Even though the level of internet connectivity is relatively low, the U.S. still has the highest level of internet connectivity of any country in the developed world. This is largely due to the fact that in many other countries, such as Britain, ISP's have yet to develop the ability to offer flat-rate internet service the way we can offer it here in the States. In many countries, the further you are away from your ISP's server, the higher your rate for internet service. This makes internet service in many countries unaffordable.

However, more libraries, schools, and public institutions are offering free and open access to the internet every day in this country. Even here in tiny White Pine, the local library has some eight computers free for anyone to use to access the internet (I think it says a lot about the Ragsdale administration that Jefferson County, which has a much lower tax base and therefore much less money to spend, the libraries have nicer computers with better technology than anything I used in a Knox County Public Library), and a lot of people do use them.

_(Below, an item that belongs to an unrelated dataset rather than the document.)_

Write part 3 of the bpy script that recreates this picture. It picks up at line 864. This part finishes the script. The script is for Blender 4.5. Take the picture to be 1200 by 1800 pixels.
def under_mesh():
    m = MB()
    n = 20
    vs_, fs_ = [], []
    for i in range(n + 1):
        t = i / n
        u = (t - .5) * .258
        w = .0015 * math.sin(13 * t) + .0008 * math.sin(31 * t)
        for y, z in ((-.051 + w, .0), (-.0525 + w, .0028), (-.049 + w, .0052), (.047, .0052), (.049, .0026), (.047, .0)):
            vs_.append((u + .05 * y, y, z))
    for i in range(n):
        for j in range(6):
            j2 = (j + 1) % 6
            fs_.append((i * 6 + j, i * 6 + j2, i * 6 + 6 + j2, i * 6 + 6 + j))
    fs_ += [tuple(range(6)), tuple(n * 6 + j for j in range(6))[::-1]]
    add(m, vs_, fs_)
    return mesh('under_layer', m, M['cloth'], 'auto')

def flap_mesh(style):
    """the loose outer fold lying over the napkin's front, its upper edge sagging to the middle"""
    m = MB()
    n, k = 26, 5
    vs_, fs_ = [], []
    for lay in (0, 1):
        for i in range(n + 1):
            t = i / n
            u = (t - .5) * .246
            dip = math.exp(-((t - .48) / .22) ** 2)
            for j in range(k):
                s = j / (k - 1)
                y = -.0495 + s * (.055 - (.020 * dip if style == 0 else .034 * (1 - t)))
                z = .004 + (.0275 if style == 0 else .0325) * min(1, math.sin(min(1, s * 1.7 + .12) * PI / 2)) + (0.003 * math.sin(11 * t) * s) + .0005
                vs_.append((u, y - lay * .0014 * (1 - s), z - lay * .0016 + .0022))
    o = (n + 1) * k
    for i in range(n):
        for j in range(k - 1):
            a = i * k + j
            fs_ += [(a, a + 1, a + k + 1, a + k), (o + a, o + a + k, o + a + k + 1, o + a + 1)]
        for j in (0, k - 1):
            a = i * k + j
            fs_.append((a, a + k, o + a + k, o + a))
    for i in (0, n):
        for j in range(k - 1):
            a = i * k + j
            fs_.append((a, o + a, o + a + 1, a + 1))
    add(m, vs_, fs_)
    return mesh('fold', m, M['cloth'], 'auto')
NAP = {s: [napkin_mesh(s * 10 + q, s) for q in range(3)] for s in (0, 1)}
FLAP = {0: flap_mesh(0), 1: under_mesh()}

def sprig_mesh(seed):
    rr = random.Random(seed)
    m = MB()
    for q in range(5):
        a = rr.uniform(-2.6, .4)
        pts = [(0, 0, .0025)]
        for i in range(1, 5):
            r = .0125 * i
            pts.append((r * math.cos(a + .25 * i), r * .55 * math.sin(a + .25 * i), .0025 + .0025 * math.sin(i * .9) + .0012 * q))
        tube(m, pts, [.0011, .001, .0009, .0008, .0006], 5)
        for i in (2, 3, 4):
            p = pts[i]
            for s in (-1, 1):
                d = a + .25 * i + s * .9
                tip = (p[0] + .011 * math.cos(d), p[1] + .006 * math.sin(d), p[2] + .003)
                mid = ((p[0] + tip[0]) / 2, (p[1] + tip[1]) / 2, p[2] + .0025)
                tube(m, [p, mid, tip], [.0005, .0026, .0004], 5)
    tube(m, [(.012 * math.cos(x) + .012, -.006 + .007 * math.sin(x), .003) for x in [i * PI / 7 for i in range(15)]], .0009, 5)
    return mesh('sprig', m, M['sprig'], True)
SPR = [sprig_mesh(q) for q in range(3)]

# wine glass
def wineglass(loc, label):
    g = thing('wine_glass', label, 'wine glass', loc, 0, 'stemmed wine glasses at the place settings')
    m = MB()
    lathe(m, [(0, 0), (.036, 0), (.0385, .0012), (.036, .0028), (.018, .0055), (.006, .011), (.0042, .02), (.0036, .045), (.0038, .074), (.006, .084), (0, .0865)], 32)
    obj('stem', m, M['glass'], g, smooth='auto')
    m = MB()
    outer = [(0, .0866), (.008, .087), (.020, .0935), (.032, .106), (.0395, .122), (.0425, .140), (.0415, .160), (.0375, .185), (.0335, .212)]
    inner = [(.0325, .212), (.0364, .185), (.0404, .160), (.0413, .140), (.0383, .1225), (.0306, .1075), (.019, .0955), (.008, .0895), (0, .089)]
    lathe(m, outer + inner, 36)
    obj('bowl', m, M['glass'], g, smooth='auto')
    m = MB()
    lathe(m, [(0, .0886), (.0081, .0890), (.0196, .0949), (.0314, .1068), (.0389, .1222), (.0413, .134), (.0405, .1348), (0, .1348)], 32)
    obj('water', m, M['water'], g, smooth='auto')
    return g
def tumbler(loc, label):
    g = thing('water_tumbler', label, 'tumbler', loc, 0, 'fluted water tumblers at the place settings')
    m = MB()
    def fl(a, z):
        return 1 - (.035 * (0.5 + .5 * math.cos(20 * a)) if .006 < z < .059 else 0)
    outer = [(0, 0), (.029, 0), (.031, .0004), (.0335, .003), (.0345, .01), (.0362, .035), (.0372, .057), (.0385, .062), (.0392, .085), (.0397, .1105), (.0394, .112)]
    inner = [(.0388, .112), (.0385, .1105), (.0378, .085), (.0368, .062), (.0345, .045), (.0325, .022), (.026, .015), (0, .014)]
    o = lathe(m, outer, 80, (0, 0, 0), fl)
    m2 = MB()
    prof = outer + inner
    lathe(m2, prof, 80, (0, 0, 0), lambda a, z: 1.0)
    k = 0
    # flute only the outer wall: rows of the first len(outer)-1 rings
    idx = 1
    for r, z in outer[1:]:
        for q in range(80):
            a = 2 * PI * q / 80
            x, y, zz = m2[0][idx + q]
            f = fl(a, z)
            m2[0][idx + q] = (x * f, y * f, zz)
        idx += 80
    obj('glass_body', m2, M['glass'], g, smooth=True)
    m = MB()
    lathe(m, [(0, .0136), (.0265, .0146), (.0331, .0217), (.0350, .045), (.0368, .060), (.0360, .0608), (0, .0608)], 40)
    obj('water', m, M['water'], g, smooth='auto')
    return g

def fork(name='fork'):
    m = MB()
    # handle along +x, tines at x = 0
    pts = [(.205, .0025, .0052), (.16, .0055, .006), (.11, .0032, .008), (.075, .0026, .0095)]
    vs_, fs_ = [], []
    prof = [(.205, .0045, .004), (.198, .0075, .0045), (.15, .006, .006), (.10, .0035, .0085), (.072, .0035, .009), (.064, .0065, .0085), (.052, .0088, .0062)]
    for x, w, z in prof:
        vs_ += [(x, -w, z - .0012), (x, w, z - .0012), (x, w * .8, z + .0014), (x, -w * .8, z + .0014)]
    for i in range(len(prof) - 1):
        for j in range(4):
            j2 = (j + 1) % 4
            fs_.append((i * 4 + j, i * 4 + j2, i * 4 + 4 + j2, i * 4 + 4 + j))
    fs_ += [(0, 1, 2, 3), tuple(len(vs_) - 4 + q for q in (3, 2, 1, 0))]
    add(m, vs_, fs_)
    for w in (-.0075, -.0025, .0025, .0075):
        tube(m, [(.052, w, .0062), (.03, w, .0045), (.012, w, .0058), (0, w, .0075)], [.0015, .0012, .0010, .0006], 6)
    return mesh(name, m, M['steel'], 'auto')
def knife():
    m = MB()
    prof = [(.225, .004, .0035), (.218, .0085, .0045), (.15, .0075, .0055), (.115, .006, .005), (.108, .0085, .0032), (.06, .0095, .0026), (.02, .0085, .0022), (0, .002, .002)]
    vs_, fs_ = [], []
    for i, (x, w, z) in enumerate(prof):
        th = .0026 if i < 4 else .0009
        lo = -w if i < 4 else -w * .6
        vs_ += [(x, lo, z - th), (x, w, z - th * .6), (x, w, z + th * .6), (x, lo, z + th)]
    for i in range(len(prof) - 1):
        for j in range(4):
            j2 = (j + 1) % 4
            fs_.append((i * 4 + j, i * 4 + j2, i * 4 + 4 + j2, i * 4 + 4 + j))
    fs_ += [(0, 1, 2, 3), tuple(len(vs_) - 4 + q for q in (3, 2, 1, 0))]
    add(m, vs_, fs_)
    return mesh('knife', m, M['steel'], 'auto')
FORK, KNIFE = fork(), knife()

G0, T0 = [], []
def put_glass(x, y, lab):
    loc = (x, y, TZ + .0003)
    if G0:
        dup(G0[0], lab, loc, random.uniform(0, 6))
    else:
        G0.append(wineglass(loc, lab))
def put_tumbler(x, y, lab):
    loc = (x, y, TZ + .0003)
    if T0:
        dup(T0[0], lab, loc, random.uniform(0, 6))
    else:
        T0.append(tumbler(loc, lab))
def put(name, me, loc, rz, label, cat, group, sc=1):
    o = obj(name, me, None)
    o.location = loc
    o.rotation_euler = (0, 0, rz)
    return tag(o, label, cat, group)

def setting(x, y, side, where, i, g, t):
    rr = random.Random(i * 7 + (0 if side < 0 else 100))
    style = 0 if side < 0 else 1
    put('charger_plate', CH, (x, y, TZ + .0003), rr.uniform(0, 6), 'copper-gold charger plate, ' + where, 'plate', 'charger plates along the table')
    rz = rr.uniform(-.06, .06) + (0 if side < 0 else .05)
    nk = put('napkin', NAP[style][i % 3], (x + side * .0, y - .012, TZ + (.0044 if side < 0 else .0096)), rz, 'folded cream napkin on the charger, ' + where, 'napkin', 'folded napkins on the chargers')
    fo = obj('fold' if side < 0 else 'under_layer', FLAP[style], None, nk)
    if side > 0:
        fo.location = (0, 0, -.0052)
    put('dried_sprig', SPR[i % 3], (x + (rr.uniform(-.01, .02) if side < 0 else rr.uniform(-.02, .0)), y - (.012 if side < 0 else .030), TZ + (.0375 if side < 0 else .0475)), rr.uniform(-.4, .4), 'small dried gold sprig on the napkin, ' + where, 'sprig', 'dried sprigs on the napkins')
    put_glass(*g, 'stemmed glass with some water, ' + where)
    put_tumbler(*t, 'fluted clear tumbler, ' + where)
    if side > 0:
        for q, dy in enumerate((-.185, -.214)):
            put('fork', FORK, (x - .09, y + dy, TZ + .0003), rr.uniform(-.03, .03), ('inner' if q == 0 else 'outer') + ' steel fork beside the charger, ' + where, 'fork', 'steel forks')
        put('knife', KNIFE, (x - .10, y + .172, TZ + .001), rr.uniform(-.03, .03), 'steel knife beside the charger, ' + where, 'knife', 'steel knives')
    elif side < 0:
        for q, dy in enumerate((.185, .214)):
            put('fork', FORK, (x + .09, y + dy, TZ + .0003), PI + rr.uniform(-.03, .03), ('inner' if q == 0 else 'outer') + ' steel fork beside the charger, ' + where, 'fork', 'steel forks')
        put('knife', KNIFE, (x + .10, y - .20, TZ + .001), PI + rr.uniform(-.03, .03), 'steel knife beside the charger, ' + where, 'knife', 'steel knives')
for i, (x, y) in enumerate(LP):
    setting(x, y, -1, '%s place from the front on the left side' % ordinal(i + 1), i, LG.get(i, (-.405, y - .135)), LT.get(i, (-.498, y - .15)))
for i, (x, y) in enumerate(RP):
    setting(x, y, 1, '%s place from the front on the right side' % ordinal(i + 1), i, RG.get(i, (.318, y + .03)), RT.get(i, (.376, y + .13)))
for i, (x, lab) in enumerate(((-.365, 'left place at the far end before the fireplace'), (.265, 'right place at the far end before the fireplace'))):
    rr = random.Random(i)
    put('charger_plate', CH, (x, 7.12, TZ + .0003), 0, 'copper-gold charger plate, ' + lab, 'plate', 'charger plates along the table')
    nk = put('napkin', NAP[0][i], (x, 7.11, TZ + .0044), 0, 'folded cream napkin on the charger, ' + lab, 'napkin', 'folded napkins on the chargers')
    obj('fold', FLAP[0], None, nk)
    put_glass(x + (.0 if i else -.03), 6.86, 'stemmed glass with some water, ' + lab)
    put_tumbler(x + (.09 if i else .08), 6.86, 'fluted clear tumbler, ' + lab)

Our connectivity seems low, but if you don't have it at home, you can access the net at school, work, or the library absolutely free, and that is more than can be said for most places in the world. Connectivity is on the rise. As for 56K-for the longest time that's what I used and it certainly didn't stop me!

Your point about people connecting to blogs is well-taken. There are many people who connect via those "free" means that I spoke of have yet to discover the blogosphere, and that is precisely why the influence of blogs is limited. That will take time but as connectivity increases, so will the readership and usage of blogs.

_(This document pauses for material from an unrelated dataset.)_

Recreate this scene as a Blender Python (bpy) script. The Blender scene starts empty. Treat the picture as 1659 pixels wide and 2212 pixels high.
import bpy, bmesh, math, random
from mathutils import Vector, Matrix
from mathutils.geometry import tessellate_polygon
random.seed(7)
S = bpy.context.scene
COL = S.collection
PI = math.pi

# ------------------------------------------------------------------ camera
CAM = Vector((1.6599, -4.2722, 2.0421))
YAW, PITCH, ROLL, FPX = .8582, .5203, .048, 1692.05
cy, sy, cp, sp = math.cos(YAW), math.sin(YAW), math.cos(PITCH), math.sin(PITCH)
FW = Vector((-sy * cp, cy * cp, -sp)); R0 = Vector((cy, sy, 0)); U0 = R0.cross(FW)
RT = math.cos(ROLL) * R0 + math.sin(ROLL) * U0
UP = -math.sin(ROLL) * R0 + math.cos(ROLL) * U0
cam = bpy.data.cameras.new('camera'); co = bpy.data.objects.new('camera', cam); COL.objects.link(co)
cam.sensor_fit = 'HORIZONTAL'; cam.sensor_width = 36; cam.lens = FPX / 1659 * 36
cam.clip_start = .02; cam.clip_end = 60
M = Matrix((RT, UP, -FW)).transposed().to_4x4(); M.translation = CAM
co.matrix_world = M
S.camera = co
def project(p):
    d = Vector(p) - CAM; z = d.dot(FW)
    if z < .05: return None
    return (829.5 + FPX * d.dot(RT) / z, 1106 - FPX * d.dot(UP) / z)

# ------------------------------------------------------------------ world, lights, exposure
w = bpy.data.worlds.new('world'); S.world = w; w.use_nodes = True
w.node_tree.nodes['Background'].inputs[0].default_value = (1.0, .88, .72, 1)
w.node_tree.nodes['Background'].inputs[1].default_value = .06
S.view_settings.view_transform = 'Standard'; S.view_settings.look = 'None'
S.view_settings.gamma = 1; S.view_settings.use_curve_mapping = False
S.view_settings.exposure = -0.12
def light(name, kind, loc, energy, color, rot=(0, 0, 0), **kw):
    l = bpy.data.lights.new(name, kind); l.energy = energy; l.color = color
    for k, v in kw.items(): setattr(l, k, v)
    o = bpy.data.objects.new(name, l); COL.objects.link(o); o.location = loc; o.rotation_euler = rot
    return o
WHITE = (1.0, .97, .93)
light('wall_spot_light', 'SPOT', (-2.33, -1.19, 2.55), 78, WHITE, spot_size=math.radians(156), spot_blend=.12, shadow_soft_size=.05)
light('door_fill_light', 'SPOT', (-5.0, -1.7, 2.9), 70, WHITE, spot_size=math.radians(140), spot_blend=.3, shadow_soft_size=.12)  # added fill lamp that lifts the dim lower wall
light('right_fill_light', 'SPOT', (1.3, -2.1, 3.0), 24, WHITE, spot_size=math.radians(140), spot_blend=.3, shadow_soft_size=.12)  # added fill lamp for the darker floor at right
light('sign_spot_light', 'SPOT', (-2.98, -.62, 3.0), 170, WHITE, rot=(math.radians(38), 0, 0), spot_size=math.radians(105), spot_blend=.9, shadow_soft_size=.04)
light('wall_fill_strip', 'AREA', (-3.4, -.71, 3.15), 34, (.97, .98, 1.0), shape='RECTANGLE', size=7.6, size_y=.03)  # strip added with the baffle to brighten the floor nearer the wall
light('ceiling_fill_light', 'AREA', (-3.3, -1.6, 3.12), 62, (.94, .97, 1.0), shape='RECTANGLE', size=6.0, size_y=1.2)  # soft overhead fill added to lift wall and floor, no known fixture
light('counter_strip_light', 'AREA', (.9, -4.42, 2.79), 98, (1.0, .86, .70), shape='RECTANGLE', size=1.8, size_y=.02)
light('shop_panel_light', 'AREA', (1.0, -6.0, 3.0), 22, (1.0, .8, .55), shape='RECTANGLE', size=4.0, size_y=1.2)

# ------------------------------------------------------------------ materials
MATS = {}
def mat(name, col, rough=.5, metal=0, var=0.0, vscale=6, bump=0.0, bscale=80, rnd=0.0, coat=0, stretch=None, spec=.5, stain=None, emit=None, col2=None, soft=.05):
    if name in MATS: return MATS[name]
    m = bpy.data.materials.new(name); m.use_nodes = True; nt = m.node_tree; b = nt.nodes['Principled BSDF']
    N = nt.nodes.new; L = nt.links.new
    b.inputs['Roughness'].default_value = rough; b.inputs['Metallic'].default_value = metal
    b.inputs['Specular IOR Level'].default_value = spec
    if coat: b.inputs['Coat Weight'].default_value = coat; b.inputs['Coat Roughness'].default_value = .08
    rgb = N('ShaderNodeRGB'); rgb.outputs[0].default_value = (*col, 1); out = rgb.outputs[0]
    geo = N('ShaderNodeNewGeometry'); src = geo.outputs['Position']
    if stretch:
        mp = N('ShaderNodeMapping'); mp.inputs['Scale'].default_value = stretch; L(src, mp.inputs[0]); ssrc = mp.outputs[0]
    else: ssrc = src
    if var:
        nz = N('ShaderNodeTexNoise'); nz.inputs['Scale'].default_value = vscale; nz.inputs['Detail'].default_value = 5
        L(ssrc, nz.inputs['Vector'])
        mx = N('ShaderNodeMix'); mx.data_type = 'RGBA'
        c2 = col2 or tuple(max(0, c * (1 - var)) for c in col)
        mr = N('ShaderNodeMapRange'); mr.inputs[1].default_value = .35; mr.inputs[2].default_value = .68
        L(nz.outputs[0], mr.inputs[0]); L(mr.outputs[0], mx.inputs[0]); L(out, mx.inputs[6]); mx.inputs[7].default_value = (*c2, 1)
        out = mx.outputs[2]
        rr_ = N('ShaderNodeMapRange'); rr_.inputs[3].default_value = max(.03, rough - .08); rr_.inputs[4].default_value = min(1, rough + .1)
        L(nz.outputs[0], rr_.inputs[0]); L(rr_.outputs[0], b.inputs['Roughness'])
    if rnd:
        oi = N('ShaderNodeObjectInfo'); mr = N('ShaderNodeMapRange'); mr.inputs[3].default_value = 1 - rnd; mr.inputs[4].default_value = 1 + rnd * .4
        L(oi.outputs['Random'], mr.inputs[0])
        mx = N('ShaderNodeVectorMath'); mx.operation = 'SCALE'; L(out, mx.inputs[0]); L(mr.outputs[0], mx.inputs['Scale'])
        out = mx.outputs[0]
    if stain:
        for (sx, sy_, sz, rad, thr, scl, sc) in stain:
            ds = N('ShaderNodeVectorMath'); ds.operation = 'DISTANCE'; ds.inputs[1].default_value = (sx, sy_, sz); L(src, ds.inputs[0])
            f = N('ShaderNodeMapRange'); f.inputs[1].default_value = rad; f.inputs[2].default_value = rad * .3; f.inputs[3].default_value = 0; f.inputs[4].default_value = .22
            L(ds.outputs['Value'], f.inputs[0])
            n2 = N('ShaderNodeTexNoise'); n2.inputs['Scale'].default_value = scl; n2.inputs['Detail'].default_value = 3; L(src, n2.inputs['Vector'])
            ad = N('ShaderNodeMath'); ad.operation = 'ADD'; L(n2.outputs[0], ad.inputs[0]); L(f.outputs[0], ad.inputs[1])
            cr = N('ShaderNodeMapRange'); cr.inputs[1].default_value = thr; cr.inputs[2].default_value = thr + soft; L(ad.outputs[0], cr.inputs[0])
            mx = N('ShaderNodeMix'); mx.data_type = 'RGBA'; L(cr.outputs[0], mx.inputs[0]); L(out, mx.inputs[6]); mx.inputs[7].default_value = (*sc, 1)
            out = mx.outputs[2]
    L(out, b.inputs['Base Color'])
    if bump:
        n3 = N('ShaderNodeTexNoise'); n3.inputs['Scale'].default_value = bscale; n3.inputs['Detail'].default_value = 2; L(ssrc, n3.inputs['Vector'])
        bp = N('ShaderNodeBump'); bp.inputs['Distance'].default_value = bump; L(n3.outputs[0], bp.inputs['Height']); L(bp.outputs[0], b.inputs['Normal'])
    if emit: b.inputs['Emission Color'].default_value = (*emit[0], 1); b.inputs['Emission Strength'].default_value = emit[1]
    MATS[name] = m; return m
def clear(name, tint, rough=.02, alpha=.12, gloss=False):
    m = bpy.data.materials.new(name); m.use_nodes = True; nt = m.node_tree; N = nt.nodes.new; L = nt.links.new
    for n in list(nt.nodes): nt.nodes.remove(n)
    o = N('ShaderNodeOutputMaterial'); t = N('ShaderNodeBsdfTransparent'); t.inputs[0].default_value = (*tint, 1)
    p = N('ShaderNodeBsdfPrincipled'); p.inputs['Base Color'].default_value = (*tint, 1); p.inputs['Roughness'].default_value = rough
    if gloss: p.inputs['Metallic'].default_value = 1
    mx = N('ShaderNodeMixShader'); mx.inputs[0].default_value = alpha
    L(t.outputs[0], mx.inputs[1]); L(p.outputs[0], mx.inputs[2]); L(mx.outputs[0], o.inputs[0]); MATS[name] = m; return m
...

Case in point - "Blogging for Bryant". How did that work out? I'm not bagging on Bryant or anyone that blogged for him. Just asking the question - Did it make any difference? What if the national/state media had picked it up and highlighted how it pointed out Corker's many shortcomings?

Without question, had the national press picked up on Blogging for Bryant, it would have attracted greater readership, it would have wielded much more influence in the race, and may have even countered some of Corker's big money.

However, I think B4B did "work out" even though Bryant didn't come out in first place. Now that the race is over, I feel a bit more free to state the obvious. Two months from the Primary, Bryant was what we who have worked on campaigns before would call "in a hole." He was in third place and his numbers were stagnant, and (even though I would never have admitted it on my blog while the campaign was going on) a lot of us thought he was "done." Bryant's strategy of effective door-to-door campaigning didn't change, however, but B4B began to increase posts and got Bryant press releases out to the public. In many cases, press releases were posted there about stories and events that the mainstream press was not even covering, and I believe it got the word out to the conservative grassroots that Bryant wasn't giving in. When Bryant's TV ads finally came out, I believe B4B helped the process by creating a built-in "base boost" that TV and radio then built on. As a result, Bryant's campaign began to surge, so much so that veteran observers like Sharon Cobb began to smell an upset. So did I, and as much of an optimist as I tend to be, I wasn't born yesterday, so it takes a lot of turnaround to get me in that kind of mood. The numbers were turning in Ed Bryant's favor-so much so that had the Primary been the following Tuesday, we just might have pulled it off. As it was, it turned out to be Van Hilleary who stood in Bryant's way, not Bob Corker. Unlike some, however, I don't blame Hilleary, he was just one factor. If Bryant had as much money as Corker, he could have left both men in the dust on Primary night.

After pointing out that most bloggers only read blogs that represent their point of view (for the most part he is right-but that is also slowly changing), Steve Mule said:

You're an exception as far as I'm concerned and that's why I respect you and your blog so much.

I am truly humbled by that kind of respect, and I thank Steve Mule for it. I also thank everyone who is reading my blog on a regular basis, no matter what side of the spectrum you are coming from. I thank you all for your time and your personal confidence in me.